Still, most banks are tipping only modestly negative and none are predicting a new decline into recession. "They're still hoping a little bit. Institutionally, it's very difficult for Wall Street to get bearish. The nature of the institution is to root for growth," said Achuthan. But even Goldman seems outright bullish compared to, say, Nobel prize-winning economist Paul Krugman, who declared in his New York Times column on June 28 that we've just entered a depression.

True bulls still roam Wall Street. Richard Berner of Morgan Stanley confidently says he is sticking to his 3.5 percent growth estimate for the second half of the year — well above the 3 percent consensus estimate. (At the beginning of the year, the consensus GDP estimate for the second half was just over 3.1 percent.) "We see underlying strength in incoming data, and believe that indicators such as jobless claims are increasingly disconnected from labor market fundamentals," Berner wrote.

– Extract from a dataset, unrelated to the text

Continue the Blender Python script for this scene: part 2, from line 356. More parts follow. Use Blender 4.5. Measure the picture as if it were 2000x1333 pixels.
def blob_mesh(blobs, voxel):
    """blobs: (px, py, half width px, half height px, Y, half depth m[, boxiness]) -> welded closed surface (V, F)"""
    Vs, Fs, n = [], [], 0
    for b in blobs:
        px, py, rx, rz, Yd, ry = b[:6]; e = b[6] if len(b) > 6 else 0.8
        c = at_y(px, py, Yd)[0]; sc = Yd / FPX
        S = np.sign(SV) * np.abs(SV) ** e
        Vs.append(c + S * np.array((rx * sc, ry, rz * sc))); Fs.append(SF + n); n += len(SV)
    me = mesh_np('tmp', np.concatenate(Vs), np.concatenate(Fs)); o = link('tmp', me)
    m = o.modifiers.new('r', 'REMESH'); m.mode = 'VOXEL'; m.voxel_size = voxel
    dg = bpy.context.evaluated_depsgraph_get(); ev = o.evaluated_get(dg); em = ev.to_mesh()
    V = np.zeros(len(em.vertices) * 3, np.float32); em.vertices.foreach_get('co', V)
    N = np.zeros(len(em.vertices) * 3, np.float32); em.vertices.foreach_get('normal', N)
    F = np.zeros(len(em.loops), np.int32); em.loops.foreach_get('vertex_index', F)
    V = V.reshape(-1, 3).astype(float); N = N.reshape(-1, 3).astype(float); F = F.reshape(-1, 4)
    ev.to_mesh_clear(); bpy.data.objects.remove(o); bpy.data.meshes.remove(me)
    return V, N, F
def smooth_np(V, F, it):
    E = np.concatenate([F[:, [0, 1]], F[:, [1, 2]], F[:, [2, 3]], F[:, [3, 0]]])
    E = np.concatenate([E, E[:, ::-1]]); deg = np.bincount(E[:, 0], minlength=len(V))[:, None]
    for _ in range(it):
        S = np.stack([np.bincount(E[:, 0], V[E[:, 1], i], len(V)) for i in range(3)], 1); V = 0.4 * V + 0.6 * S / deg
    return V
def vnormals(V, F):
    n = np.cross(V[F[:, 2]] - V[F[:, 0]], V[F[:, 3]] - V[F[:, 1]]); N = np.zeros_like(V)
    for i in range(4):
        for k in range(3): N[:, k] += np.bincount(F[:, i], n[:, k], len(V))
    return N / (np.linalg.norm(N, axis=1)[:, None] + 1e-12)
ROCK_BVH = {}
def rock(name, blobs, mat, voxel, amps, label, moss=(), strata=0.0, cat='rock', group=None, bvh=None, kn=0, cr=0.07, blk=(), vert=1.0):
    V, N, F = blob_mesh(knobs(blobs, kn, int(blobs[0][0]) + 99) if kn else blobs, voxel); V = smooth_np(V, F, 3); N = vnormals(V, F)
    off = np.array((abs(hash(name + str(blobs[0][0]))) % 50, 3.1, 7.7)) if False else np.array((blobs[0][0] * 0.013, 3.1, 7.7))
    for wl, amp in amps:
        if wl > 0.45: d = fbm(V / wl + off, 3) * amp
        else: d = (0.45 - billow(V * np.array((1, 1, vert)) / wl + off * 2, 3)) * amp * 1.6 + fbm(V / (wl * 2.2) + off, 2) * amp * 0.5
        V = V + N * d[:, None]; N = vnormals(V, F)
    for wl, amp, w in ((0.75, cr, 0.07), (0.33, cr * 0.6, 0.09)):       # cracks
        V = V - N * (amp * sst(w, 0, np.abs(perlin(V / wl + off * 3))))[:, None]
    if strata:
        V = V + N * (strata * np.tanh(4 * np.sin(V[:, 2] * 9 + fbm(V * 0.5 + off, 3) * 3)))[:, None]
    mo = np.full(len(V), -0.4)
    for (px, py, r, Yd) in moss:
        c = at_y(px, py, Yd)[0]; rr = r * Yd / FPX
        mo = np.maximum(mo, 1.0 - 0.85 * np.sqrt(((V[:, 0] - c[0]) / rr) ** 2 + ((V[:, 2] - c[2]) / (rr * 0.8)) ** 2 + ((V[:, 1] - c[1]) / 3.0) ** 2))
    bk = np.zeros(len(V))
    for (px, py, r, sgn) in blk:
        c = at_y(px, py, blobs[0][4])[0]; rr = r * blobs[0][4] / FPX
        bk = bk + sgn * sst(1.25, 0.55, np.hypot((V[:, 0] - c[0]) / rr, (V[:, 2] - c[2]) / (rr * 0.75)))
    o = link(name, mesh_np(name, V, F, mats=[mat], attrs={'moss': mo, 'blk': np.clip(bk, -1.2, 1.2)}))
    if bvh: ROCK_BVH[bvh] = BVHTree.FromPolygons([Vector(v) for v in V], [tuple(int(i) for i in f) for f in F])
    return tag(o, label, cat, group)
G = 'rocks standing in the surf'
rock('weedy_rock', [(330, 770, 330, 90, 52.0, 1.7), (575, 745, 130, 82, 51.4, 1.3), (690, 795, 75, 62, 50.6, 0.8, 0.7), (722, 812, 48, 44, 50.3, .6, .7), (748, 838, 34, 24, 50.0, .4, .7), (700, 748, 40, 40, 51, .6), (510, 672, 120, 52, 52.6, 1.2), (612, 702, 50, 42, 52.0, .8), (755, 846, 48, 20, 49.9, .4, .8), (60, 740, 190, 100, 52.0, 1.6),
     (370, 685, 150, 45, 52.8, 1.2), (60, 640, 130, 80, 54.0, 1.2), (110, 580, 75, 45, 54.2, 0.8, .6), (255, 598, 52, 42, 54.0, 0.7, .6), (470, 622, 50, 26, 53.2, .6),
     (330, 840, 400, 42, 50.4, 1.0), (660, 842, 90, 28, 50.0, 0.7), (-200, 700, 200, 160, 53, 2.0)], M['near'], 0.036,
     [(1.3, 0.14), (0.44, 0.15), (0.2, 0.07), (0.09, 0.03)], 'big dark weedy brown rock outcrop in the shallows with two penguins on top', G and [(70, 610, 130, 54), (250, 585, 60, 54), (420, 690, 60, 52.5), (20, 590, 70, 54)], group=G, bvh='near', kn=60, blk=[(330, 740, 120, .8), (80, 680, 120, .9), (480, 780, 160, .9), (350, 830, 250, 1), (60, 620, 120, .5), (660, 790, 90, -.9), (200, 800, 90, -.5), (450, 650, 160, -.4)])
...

Even modest pessimism has big consequences. Namely, jobs. With the unemployment rate at 9.7 percent, the Securities Industry and Financial Markets Association (SIFMA), Wall Street's main trade group, said that even a 3 percent economic growth rate would keep unemployment stubbornly high: 9.6 percent at the end of 2010 and 8.9 percent through 2011, according to its survey of 19 leading Wall Street economists published on June 22.

What could change things? A sudden wave of confidence by consumers to spend or businesses to hire. On June 25, Goldman wrote that consumer spending, which we rely on to purchase more than two-thirds of the nation's goods and services, will be even more important to economic growth than usual. That's because government stimulus spending and business inventory restocking are both fading.

But Goldman says not to hold your breath. Bank credit to consumers continues to be tight as banks experience a "modest rise" in their own funding costs. If the latest consumer confidence numbers are any indication, they may not be spending any time soon.